We are in need of a common language for innovation

German Late Medieval (c. the 1370s) depiction of the construction of the tower.

Any innovation common language needs working upon. It firstly needs recognition it is in our best interests to find a common point. It needs to be relevant to each of us, it must be current, appropriate, accurate and highly visible throughout the entire organization. It also needs to be allowed to grow and flourish, to evolve and become the lingua franca of all our innovation work. It needs building and constructing in conscious ways and design.

Let’s step back just for one minute, these ‘sentiments’ are fine, yet we actually do, seriously lack a common language for innovation and we should find the ways and the means to change this. It holds innovation back significantly. It can’t continue in a world of greater networking and collaboration.

Languages unites us or keeps dividing us

Language can have the power to unite us or potentially divide us. Developing a language to unite us in our innovation efforts goes some way to reduce disagreements and egos, to qualify individual interpretation or bias, often a key inhibitor that can block a team’s success. It lays in a common foundation. It builds confidence and understanding.

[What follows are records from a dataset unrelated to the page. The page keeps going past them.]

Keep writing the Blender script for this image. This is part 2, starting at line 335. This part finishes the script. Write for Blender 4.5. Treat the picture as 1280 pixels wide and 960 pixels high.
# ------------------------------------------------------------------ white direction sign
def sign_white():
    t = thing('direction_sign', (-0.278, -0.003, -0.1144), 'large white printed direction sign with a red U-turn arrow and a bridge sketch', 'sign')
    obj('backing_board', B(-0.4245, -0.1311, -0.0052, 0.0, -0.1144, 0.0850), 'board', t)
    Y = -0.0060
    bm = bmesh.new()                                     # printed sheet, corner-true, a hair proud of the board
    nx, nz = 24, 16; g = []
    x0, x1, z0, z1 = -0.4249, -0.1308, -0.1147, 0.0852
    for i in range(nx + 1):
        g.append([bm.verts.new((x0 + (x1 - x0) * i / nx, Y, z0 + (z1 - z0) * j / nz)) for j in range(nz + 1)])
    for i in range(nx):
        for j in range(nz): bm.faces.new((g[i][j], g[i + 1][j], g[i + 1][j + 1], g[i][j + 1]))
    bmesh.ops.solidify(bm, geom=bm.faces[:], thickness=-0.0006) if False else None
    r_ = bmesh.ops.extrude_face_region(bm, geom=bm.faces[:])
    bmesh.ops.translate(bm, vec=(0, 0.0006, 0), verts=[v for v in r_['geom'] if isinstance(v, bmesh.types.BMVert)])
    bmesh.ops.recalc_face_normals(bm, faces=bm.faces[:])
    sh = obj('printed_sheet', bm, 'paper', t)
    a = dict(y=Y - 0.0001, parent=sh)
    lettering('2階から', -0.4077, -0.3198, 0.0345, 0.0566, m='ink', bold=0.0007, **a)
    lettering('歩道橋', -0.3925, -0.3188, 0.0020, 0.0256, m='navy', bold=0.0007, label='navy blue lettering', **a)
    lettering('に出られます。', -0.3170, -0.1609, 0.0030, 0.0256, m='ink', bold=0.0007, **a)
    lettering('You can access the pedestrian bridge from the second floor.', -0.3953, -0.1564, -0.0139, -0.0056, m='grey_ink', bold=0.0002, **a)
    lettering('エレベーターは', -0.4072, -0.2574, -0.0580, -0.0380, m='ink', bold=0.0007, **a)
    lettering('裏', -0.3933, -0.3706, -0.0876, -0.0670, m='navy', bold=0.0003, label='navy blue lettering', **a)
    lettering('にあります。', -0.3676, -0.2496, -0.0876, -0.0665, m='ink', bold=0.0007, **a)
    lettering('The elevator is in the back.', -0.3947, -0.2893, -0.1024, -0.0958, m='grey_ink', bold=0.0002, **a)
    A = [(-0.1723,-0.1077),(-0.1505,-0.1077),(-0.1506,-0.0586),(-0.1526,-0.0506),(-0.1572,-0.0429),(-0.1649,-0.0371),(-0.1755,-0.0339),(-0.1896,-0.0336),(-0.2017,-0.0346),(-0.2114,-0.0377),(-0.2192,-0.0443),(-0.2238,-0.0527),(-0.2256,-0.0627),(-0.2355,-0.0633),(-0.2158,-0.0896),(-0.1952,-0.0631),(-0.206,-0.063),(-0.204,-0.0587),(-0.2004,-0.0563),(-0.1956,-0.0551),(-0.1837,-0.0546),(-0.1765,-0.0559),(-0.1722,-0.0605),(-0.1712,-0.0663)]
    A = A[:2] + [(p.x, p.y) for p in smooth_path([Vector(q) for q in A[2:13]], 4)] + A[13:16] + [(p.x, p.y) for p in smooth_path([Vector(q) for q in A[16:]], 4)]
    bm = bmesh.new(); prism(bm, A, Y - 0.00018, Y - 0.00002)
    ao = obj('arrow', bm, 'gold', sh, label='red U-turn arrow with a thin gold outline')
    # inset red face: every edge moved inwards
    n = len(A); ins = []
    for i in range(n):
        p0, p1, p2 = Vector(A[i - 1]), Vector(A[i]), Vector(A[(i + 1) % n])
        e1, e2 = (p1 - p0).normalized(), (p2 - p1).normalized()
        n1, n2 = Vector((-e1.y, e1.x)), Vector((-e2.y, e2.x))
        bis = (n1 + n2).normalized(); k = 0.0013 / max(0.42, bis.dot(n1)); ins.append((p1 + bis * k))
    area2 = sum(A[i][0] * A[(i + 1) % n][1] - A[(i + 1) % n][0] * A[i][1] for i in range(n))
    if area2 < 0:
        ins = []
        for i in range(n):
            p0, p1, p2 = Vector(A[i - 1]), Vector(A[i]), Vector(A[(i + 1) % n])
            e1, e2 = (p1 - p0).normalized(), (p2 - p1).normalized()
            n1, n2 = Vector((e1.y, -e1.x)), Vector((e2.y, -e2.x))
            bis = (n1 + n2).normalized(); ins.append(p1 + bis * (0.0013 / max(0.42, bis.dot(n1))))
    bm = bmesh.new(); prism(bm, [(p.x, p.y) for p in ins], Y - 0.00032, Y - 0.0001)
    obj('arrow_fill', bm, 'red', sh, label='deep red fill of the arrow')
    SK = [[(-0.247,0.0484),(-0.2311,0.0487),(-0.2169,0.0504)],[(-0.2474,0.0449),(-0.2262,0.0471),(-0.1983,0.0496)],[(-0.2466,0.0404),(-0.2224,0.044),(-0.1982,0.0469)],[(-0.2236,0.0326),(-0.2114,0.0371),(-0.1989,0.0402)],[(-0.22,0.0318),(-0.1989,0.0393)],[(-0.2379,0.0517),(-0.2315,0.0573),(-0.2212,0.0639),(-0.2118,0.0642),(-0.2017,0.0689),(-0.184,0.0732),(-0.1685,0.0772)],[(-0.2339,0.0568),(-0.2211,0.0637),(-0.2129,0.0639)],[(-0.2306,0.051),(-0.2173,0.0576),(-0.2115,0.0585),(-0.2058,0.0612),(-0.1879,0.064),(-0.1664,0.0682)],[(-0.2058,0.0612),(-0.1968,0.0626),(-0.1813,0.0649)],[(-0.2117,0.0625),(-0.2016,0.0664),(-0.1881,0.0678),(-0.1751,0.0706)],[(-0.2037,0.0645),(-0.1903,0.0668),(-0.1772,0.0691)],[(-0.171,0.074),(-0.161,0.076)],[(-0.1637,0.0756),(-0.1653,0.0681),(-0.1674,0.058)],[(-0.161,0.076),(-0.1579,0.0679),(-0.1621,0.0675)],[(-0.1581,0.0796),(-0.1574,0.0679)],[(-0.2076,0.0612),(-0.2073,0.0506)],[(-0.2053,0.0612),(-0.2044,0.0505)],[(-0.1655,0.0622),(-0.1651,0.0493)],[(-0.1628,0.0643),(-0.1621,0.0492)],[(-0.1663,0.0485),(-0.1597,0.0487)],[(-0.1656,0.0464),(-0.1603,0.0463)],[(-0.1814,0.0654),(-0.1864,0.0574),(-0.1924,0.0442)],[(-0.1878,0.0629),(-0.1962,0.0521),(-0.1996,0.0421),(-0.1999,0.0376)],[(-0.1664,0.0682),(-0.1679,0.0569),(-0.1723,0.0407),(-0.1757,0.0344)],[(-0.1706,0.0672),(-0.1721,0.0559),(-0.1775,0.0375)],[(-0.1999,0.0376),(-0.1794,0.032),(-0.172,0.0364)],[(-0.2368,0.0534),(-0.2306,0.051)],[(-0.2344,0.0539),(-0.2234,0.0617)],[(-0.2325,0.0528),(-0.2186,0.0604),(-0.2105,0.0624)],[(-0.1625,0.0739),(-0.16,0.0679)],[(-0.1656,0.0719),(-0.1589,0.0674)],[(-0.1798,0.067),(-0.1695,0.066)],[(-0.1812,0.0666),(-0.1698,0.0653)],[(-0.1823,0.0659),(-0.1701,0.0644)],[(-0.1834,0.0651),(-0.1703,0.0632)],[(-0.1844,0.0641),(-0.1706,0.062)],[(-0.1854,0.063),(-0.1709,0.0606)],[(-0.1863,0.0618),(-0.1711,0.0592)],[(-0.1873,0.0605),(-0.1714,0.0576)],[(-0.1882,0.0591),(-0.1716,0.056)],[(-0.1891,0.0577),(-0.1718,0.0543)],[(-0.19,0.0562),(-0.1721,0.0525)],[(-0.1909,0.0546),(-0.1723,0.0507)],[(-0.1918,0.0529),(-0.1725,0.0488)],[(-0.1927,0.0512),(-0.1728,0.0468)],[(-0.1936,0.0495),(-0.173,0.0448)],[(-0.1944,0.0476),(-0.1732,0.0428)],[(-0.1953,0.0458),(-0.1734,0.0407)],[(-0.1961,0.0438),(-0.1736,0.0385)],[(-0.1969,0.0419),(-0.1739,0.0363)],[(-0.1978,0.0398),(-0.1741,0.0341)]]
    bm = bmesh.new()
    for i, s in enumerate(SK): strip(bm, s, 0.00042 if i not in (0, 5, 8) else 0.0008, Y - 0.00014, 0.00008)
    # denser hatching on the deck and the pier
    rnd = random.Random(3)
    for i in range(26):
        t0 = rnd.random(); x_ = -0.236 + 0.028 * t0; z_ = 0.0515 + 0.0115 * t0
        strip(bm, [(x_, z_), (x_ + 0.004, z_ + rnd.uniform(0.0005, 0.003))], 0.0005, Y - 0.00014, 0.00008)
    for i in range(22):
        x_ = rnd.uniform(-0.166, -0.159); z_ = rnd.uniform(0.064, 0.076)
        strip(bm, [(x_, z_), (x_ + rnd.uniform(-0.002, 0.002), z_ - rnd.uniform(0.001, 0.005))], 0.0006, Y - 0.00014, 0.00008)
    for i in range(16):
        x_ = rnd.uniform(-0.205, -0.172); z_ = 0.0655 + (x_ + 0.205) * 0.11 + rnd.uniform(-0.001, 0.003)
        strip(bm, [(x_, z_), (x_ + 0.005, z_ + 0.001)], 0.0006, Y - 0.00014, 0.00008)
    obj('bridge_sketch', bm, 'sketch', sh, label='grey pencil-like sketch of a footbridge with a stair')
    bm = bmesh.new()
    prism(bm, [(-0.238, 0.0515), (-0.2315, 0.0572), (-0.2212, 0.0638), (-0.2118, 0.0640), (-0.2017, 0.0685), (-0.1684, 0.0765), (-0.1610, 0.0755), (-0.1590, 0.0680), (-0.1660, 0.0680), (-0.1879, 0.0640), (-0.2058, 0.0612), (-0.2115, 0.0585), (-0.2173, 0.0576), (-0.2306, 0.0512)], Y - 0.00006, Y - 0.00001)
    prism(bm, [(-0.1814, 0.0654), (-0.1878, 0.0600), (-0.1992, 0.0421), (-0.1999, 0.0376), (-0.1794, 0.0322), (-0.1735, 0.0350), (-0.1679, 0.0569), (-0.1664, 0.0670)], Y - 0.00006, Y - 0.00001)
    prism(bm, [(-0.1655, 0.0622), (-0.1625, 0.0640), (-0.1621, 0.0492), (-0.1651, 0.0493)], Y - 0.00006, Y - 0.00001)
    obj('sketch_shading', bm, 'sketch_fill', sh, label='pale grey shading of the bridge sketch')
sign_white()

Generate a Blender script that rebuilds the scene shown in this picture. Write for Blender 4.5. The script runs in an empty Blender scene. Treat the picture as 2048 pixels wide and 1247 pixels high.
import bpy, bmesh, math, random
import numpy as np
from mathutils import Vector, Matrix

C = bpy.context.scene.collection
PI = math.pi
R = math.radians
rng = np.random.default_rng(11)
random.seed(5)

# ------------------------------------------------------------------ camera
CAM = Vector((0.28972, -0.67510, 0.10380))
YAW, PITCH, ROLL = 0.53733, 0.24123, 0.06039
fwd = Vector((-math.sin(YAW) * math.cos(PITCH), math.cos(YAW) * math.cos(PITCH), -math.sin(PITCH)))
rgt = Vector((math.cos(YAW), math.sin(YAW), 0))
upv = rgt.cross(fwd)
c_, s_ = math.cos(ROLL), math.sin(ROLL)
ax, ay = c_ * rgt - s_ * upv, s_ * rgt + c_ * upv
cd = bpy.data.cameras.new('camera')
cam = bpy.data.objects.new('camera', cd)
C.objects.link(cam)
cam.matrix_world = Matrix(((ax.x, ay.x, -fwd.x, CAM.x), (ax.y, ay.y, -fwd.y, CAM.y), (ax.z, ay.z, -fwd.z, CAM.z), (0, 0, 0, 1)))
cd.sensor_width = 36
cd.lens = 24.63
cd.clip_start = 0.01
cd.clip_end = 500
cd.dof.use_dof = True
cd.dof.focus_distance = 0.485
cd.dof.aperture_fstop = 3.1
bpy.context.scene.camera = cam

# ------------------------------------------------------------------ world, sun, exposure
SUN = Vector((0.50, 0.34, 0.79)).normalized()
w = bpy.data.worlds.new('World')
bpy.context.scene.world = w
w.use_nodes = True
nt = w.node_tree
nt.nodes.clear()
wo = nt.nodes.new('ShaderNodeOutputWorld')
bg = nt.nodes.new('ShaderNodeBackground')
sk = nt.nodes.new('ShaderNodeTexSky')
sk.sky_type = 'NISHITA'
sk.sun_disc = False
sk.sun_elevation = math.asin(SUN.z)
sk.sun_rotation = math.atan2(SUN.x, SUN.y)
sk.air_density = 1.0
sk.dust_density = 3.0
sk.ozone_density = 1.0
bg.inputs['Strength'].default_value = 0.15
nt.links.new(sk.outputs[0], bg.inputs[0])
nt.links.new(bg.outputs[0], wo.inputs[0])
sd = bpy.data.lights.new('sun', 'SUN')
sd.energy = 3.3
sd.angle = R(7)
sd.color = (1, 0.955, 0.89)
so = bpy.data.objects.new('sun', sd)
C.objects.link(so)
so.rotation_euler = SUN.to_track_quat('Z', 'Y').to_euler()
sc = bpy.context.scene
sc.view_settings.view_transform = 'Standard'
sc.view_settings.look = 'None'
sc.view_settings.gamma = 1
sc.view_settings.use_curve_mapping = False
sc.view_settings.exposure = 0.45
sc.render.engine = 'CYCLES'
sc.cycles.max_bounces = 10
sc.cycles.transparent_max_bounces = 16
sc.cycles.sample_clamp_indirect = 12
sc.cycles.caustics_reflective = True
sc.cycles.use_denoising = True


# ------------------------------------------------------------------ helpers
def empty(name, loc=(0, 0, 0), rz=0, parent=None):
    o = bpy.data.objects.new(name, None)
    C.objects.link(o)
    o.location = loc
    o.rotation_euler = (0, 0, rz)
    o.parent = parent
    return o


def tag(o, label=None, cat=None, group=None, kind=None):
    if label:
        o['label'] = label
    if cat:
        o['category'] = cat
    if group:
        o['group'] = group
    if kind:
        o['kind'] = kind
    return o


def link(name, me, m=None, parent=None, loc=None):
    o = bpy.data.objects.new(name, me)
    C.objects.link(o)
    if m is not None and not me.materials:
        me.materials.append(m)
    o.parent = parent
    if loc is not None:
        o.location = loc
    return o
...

Once we have a common language, we can set about building and creating a more robust innovation management system. One that builds on this framework so it can relate to the relevant context, conditions, and environment for innovation, to offer within this building block, the common identity.

These identifiers can build into better understanding how to structure governance, process, and functional structures, to build a culture that is responsive as ‘they’ can identify a need for a common cause of understanding. It is in this central innovation language that becomes our clear unifying context, the enabler, and sense of personal identity with the purpose of what we are wishing to achieve.